Karunanidhi, for his part, dismissed the Jain Commission report's findings as "old wine in new bottles" and said that the findings would not have any implication for the continuance of the United Front. Speaking to mediapersons in Chennai, he denied some of the specific charges made in the report. According to him, the Intelligence reports on which the Commission appeared to have relied were "concocted by the Chandra Shekhar government to prepare the ground" for his government's dismissal in January 1991. When asked whether the Jain Commission had been used for harassing the DMK, Karunanidhi said that if it was so, it was politically unethical.
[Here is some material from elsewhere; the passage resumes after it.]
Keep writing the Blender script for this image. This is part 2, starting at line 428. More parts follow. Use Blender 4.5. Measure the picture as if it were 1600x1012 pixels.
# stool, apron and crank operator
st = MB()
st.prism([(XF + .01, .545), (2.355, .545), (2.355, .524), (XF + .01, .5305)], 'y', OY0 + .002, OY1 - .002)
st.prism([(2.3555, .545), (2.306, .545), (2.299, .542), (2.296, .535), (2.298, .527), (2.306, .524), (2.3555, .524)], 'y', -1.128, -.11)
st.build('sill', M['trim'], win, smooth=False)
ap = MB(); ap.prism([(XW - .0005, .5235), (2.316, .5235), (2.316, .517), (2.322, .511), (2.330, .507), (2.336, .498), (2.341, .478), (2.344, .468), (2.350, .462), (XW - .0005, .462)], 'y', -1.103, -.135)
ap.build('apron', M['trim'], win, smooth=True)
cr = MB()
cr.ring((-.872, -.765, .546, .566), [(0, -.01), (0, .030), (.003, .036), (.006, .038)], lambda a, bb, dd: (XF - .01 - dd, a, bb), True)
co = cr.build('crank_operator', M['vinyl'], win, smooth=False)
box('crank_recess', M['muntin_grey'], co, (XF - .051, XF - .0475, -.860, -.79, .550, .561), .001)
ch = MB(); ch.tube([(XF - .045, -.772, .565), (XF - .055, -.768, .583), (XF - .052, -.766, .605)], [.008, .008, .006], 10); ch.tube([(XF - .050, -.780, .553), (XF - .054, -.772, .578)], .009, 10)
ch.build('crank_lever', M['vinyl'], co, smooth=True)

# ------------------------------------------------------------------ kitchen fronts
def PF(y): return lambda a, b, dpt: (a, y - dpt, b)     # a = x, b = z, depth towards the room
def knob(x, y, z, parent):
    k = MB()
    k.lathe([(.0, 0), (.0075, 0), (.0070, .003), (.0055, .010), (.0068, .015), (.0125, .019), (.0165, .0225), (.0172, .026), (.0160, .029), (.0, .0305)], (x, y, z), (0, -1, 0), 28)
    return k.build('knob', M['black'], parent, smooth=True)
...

The DMK, he said, would face any challenge arising from the charges made against it.

Justice Jain himself has said that the leak of his report was "most unfortunate" and that the excerpts published were "misleading". He also condemned the publication of excerpts as "unethical".

Whoever leaked the report, the sad truth is that the Jain Commission has allowed its wholly serious mandate to be hijacked by so-called Rajiv Gandhi "loyalists". Its findings fly in the face of the meticulous and solid case built by the Special Investigation Team (SIT) that probed the assassination under the leadership of D.R. Karthikeyan. The results of the trial of the accused named by Karthikeyan's team in the Designated Court at Poonamalee, Chennai, are expected shortly. The consequences of possible contradiction between the complete Jain report and the findings of the SIT case could be serious. In June 1993, the Jain Commission passed an order assuming the power to "arrive at the truth while the same may not be established in a court of law for want of legally admissible evidence".

The recent extracts strengthen the criticism that the Jain Commission served an unstated political agenda, and that its inquiry, which has already taken 72 months, represents a waste of public money.